1982
The Girl on the Bus
March 1982


“The Girl on the Bus,” Ensign, Mar. 1982, 34

The Girl on the Bus

It was Saturday, August 11, 1979. Returning by bus to their home on Seattle’s Magnolia Bluff after shopping downtown, Collene O’Neill and her seventeen-year-old daughter Kelli watched a young Japanese woman speaking broken English and passing a note to the driver, then to passengers near her. Obviously she was a stranger far from home, and she wasn’t getting the help she sought.

Kelli and her mother went forward to Michiko, who showed them the note that a bus driver had written for her. It contained instructions to find an address on Magnolia Bluff. Sister O’Neill recognized the address as one that she passes on the way to church.

She asked Michiko to get off the bus with them at their stop, and they would drive her to the address. The young woman accepted. But upon arriving at the address, they found no one home. A boy was watering the yard and reported that the family was out of town and would return Sunday or Monday. The O’Neills decided Michiko would be their guest until her hosts returned.

They learned that Michiko was twenty-three years old and a dental hygienist from Fukuoka, Japan. She had just flown into Seattle to begin a tour of the western United States. She had written a Seattle girl, who had been an exchange student friend of hers in Japan, and thought the friend’s family would meet her at the airport. They had not; but undaunted, Michiko had boarded a bus for the city. The sympathetic driver had written directions to the friend’s home.

That evening the O’Neills took their guest out for pizza and to visit Seattle’s Waterfront Park. Then they visited Debbie Kusaka, a friend of Kelli’s. Debbie’s mother speaks Japanese and conversed with Michiko in her native tongue.

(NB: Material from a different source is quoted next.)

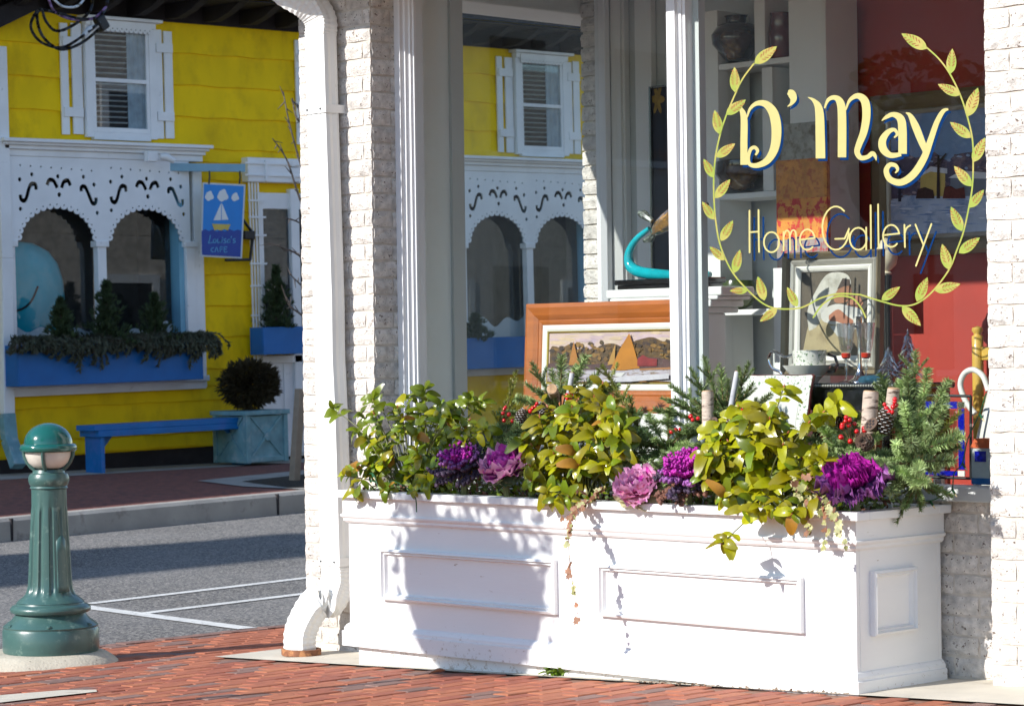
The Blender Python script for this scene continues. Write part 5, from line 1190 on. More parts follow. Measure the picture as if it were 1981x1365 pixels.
# berries, cones, birch logs, seed pods
mat('berry_red', (.55, .006, .01), .18, .12, 12, coat=.5)
def berries(label, px, py, Y, n, spread, seed):
    random.seed(seed); c = onY(px, py, Y); t = thing('berry_pick', label, 'berries', c)
    for i in range(n):
        p = c + RT0 * rnd(-spread, spread) + Vector((0, 0, rnd(-spread, spread) * 1.1)) + FW0 * rnd(-.02, .01); mb = MB(); mb.ball(p, rnd(.0085, .0115), 10, 7); mb.build('berry', 'berry_red', t, smooth=True, angle=0)
        MB().tube([p + Vector((0, 0, -.005)), c + FW0 * .03 + Vector((0, 0, -spread * 1.2))], .0012, 4).build('stalk', 'fir_twig', t)
berries('red berries at the tip of the golden cedar twig', 985, 800, 8.42, 6, .030, 1)
berries('small red berry sprig between two cones under the fir fan', 1028, 792, 8.42, 5, .028, 2)
berries('red berries against the dark slanting birch twig', 1102, 765, 8.5, 5, .022, 3)
berries('red berries hanging in front of the white mullion', 1345, 803, 8.45, 3, .022, 4)
berries('red berries beside the upright pine cone by the holly plate', 1436, 788, 8.48, 5, .024, 5)
berries('pair of red berries low on the mullion', 1309, 838, 8.42, 3, .022, 6)
berries('few red berries half hidden under the seed pod', 1390, 846, 8.42, 5, .026, 7)
berries('big cluster of red berries above the round frosted cone', 1650, 832, 8.42, 13, .052, 8)
berries('red berries tied to the short birch stub by the tall fir', 1728, 782, 8.5, 8, .034, 9)
mat('cone_brown', (.11, .055, .03), .7, .3, 30, col2=(.03, .018, .012), c2scale=20); mat('cone_frost', (.50, .48, .45), .7, .1, 30)
def cone(label, px, py, Y, L, r, d, seed):
    random.seed(seed); c = onY(px, py, Y); t = thing('pine_cone', label, 'pine cone', c); d = Vector(d).normalized(); R = orient(d).to_3x3()
    mb = MB(); mb.ball((0, 0, 0), r * .7, 12, 8, sz=L / (r * 1.5)); mb.xform(0, Matrix.Translation(c) @ (R.to_4x4() @ Matrix.Rotation(-PI / 2, 4, 'X'))); mb.build('core', 'cone_brown', t, smooth=True)
    mb = MB(); N_ = 72
    for i in range(N_):
        f_ = (i + .5) / N_; an = i * 2.39996; rr = r * math.sin(PI * (.1 + .86 * f_)) ** .7; y = -L / 2 + L * f_
        o_ = R @ Vector((math.cos(an), 0, math.sin(an))); p = c + R @ Vector((0, y, 0)) + o_ * rr * .55; q = c + R @ Vector((0, y + L * .045, 0)) + o_ * rr * 1.06; s = d.cross(o_).normalized() * r * .26; u = d * r * .075
        mb.add([p - s * .6 - u, p + s * .6 - u, q + s - u, q - s - u, p - s * .6 + u, p + s * .6 + u, q + s + u, q - s + u], [(0, 1, 2, 3), (4, 7, 6, 5), (0, 4, 5, 1), (1, 5, 6, 2), (3, 7, 4, 0)], 0)
        q2 = q + o_ * .0012; mb.add([q2 - s * .8 - u * .2, q2 + s * .8 - u * .2, q2 + s * .7 + u, q2 - s * .7 + u], [(0, 1, 2, 3)], 1)
    tag(mb.build('scales', ['cone_brown', 'cone_frost'], t, fix=False), kind='stuff')
cone('frosted pine cone half buried under the fir fan by the sailboat painting', 1008, 806, 8.44, .075, .026, (.3, .2, 1), 1)
cone('small frosted pine cone below the cut birch log end', 1048, 790, 8.46, .06, .024, (-.4, .1, .8), 2)
cone('tall upright frosted pine cone leaning on the grey birch twig', 1421, 812, 8.46, .10, .032, (.15, .1, 1), 3)
cone('dark frosted pine cone behind the big red berry cluster', 1632, 815, 8.5, .08, .032, (1, -.2, .2), 4)
cone('round frosted pine cone seen end-on in front of the birch log', 1673, 855, 8.38, .07, .036, (.45, -1, .15), 5)
cone('upright frosted pine cone at the foot of the short birch stub', 1712, 815, 8.48, .105, .034, (.05, .1, 1), 6)
mat('birch_bark', (.46, .37, .30), .75, .25, 14, .002, 50, col2=(.10, .065, .045), c2scale=16, c2lo=.55, c2hi=.60, aniso=(1, 1, 5)); mat('birch_cut', (.56, .36, .20), .8, .2, 25, col2=(.20, .11, .06), c2scale=18); mat('twig_bark', (.38, .38, .40), .8, .2, 20)
def log(label, p0, p1, Y0, Y1, r, m='birch_bark'):
    a, b = onY(*p0, Y0), onY(*p1, Y1); t = thing('birch_log', label, 'log', a); MB().tube([a, a.lerp(b, .5), b], [r, r * .97, r * .96], 16).build('bark', m, t, smooth=True)
    d = (b - a).normalized(); MB().tube([b + d * .0005, b + d * .004], r * .88, 16).build('cut_end', 'birch_cut', t)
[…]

On Sunday Michiko went to church with the family. Driving past the address that Michiko had given them, the O’Neills noticed that the people were home. Later, Brother O’Neill telephoned a friend who lived next to the people that Michiko had come to visit, asking that he ask them to telephone him. Soon a woman called. She said she hadn’t expected Michiko and wasn’t in a position to host her; but if they would bring Michiko over she would see that she got back to the airport.

The O’Neills declined, saying that Michiko would be their guest. In the days that followed, the O’Neills showed Michiko Seattle. They went to the beach, saw the city by tour bus, and visited Seattle Center. On Sunday, she again attended church with them.

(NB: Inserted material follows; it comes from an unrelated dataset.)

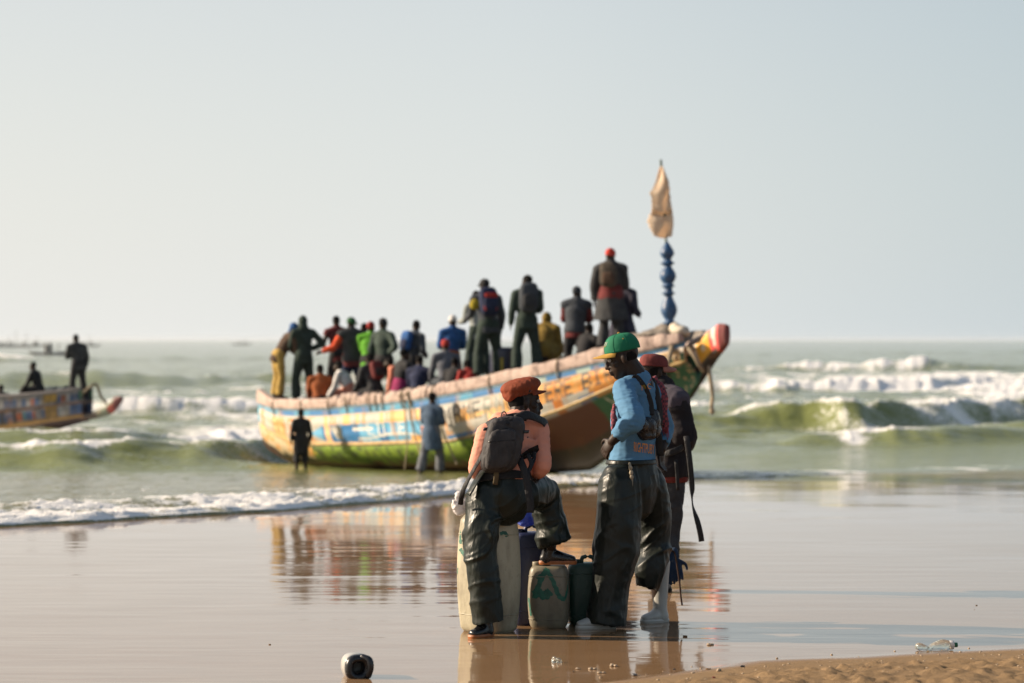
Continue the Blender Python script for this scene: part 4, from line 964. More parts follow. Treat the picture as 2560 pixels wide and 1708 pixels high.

The O’Neills learned that Michiko had come to the United States without travel reservations, although she planned to visit Seattle, British Columbia, Denver, Salt Lake City, Anaheim, Fresno, San Diego, and Los Angeles. They located a travel agent in Seattle’s Chinese district who spoke Japanese and took Michiko there to make travel arrangements.

On Thursday they drove Michiko to the bus station and sent her off to Vancouver. By now the O’Neills and Michiko had developed a warm friendship, and Michiko sent them cards and letters from the cities that she visited.

Michiko returned home to Japan and the months slipped by. Then, on December 3 the O’Neills received an aerogramme from Elder Randy Davis, a missionary in Fukuoka, Japan. Elder Davis wrote that he had been in Japan only three days when a Japanese woman approached him in a department store. She spoke to him in broken English, asking if he was a Mormon.

“She told me of how a family in Seattle had been very kind and had let her stay with them,” Elder Davis wrote. “She said she had a very enjoyable time and felt welcome in their home. She said that there was something special about these people—the way they acted, the kindness they showed others, the happiness they had together. She said they were Mormons, and if that was Mormonism, she wanted to know more. We arranged for her to meet the lady missionaries. She was baptized yesterday. Her name is Michiko Baba.”

“It was such a surprise,” Sister O’Neill said later. “We didn’t push the Church, or anything like that. We just tried to be friendly.”

The next day they received a letter from Michiko, who had written on November 27. She wrote:

“I tell you big happy news. I went to church in Fukuoka since a month ago. I had met Mormons at a department store. I had chanced to talk with them. They teached me about Mormon. I knew God. It is very nice happening for me. I was immersed in water by baptism 25th November.”

  • Terence L. Day, father of six, is an agricultural journalist, Washington State University, and elders quorum president in his Pullman Washington ward.